Ältere Frau im Kleid

Valerie Kattenfeld

Brigitte

Die Ureinwohner Paraguays - eigentlich ein Nomadenvolk

Die Ureinwohner sind ursprünglich ein Nomadenvolk, werden aber durch den zunehmenden privaten Landbesitz daran gehindert, ihren Wegen zu folgen. Immer wieder gibt es Proteste, bei denen die Stämme das unrechtmäßig verkaufte Land von der Regierung zurückfordern, immer wieder werden sie vertröstet. Wenn sie dennoch auf privatem Land ihr Lager aufschlagen, gibt es brutale Räumungen - selbst dann, wenn der Besitzer gar nicht anwesend ist. Brigitte und Lucio reisen jedes Jahr mehrere Monate zu den Stämmen Angaite, Enxet und Ava Guarani, um sie bei der Bewirtschaftung von Land zu unterstützen.

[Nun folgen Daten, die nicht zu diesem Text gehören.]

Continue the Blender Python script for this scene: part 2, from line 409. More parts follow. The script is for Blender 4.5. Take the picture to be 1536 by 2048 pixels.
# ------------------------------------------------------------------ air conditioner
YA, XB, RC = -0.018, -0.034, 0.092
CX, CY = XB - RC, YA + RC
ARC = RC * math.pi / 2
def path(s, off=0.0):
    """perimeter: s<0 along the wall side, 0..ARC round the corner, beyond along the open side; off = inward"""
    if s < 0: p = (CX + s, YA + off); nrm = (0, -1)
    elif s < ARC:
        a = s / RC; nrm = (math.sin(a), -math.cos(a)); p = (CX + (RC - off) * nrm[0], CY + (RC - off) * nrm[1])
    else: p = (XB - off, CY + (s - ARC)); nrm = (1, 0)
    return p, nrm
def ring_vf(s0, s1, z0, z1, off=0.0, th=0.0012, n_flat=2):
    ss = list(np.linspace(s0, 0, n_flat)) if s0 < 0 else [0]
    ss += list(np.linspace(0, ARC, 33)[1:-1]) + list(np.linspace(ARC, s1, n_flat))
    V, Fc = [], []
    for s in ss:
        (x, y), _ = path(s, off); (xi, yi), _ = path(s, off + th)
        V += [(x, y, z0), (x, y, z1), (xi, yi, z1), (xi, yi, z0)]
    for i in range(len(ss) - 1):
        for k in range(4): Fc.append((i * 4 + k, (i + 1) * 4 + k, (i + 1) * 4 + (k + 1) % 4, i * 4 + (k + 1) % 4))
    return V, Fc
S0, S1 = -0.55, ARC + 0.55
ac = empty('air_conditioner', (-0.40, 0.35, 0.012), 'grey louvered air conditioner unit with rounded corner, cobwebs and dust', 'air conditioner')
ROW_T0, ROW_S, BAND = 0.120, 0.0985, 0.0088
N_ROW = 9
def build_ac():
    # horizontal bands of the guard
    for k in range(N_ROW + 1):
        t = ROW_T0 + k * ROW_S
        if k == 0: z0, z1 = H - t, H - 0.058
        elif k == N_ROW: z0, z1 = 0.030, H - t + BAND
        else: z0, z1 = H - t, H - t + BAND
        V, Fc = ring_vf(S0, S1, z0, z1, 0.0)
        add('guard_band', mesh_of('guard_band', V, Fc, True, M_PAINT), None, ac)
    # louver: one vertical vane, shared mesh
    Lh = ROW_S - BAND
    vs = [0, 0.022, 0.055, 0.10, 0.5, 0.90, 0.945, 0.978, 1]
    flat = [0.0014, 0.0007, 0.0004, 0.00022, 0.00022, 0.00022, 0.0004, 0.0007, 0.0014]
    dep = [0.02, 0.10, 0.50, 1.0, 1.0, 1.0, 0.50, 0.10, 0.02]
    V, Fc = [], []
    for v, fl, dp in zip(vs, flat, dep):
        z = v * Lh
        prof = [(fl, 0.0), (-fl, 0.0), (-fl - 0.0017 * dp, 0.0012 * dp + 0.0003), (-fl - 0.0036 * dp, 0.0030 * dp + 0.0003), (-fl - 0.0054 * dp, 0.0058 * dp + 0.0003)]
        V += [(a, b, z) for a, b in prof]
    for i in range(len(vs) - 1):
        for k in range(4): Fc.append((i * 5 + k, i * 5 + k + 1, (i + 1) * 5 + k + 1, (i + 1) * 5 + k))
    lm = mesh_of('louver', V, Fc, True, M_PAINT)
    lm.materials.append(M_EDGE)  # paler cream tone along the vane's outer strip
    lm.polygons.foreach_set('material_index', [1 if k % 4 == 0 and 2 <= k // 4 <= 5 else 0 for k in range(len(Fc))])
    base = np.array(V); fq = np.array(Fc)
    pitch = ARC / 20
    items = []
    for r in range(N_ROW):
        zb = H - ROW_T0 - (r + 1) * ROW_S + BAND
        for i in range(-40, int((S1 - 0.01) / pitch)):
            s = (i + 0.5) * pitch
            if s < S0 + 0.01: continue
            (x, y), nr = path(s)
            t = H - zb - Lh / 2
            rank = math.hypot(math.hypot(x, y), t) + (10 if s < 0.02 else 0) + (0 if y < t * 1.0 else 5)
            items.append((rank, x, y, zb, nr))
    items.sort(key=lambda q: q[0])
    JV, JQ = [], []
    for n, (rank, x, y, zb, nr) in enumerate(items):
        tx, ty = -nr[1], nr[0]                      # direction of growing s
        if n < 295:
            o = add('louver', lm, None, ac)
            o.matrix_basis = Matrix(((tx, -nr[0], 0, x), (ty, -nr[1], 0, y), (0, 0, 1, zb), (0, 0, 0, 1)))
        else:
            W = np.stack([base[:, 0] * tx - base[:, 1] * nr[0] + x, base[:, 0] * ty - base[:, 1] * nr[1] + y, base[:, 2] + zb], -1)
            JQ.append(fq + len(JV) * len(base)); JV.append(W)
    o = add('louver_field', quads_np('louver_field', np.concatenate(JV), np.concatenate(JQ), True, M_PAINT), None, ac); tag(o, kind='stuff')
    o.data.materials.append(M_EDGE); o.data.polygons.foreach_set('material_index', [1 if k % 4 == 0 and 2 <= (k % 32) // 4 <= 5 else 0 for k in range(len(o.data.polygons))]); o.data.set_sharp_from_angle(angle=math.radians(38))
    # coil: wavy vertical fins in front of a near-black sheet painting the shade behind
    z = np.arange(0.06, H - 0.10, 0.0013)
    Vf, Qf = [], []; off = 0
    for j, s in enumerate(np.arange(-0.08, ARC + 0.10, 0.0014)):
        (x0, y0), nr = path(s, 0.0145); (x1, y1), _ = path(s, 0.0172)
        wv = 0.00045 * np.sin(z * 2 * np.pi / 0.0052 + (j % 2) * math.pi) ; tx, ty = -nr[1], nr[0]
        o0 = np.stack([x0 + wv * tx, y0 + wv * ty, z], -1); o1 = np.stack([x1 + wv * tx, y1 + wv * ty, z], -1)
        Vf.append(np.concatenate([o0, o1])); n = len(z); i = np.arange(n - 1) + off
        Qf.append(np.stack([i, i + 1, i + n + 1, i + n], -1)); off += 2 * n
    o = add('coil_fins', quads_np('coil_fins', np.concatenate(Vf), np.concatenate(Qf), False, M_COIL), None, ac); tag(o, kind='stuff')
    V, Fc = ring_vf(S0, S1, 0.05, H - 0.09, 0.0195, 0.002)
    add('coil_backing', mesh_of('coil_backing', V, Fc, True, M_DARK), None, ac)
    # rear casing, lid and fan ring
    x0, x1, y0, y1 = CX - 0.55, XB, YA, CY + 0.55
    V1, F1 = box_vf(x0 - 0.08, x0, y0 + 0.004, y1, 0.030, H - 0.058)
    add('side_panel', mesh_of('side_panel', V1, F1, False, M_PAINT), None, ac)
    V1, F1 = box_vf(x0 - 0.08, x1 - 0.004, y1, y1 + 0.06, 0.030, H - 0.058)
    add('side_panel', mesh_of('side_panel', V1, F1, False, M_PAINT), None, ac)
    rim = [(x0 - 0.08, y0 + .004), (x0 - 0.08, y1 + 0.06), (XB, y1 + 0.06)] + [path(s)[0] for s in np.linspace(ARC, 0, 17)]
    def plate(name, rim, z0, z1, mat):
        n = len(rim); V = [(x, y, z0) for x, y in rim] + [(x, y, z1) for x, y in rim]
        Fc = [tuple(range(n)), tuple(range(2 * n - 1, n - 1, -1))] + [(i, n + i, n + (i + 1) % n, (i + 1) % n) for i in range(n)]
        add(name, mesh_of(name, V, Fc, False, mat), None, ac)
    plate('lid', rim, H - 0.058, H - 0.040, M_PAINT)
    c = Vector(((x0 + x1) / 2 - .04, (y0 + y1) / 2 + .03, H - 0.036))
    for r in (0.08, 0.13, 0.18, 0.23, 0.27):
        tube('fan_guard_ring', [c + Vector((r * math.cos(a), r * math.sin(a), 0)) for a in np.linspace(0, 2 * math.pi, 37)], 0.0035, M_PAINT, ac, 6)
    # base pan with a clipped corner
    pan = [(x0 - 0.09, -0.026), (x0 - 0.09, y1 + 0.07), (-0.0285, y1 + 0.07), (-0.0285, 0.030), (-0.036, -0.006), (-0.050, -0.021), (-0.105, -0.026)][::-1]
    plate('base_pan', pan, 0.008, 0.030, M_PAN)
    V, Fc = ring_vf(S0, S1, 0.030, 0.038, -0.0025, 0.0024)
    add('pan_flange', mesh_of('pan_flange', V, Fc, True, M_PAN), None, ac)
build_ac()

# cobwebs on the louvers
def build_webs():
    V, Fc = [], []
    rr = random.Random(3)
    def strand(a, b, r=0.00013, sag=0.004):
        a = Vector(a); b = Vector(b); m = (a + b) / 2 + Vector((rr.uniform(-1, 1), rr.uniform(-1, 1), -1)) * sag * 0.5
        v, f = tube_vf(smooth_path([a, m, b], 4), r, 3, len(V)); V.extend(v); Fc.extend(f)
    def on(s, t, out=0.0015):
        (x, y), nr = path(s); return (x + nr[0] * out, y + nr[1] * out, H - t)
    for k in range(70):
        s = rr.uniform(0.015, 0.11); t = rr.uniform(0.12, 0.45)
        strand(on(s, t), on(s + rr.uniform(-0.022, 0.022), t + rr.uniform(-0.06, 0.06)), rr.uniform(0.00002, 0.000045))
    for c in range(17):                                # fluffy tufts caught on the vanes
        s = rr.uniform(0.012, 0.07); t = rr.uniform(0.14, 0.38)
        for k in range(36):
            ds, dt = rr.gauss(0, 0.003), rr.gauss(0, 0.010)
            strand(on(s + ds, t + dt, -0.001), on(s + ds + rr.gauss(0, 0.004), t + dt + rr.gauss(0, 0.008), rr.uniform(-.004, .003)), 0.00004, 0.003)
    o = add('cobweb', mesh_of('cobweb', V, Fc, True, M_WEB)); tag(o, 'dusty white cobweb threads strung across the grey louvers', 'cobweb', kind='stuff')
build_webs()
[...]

Viele der Grundbesitzer stammen aus dem deutschsprachigen Raum. Nach Kanada, den USA und Australien ist Paraguay das viertbeliebteste Auswanderungsland bei den Österreicherinnen und Österreichern. Die Einreisebestimmungen sind locker: neben den üblichen Dokumenten muss man lediglich ein Kapital von 5000US$ vorweisen oder hier bereits ein Grundstück gekauft haben. Dabei empfiehlt sich allerdings eine rechtliche Prüfung, bevor man einen Vertrag unterschreibt. Beim nachmittäglichen Terere-trinken erzählt Lucio die Geschichte einer Bekannten, die von einem der Nachbarn betrogen wurde. Sie hatte ihm einen hohen Preis für das Grundstück bezahlt und Monate lang alles für die Auswanderung organisiert. Als sie mit einem Lastwagen voller Möbel und Sachen hier ankam, sagte er: „Grundstück? Haus? Du hast hier nichts. Du hast nur in meine Stiftung investiert.“

Die Nachbarschaft ist klar unterteilt - arm und reich gesellt sich nicht gern. Trotzdem fehlt es Lucio und Brigitte, die sich finanziell mit viel Improvisation von einem Monat zum nächsten hanteln an Nichts. „Die Natur schenkt uns immer die Fülle. Und auch mit dem Geld geht es sich immer aus. Erst wenn du anfängst nachzurechnen - dann ist es auf einmal zu wenig.“, sagt sie augenzwinkernd. Obwohl mir die Brigitte-Weisheiten in dieser Woche etwas zu viel des Guten sind: diese gehört zu denen, die ich mir sorgfältig einpacke und mitnehme.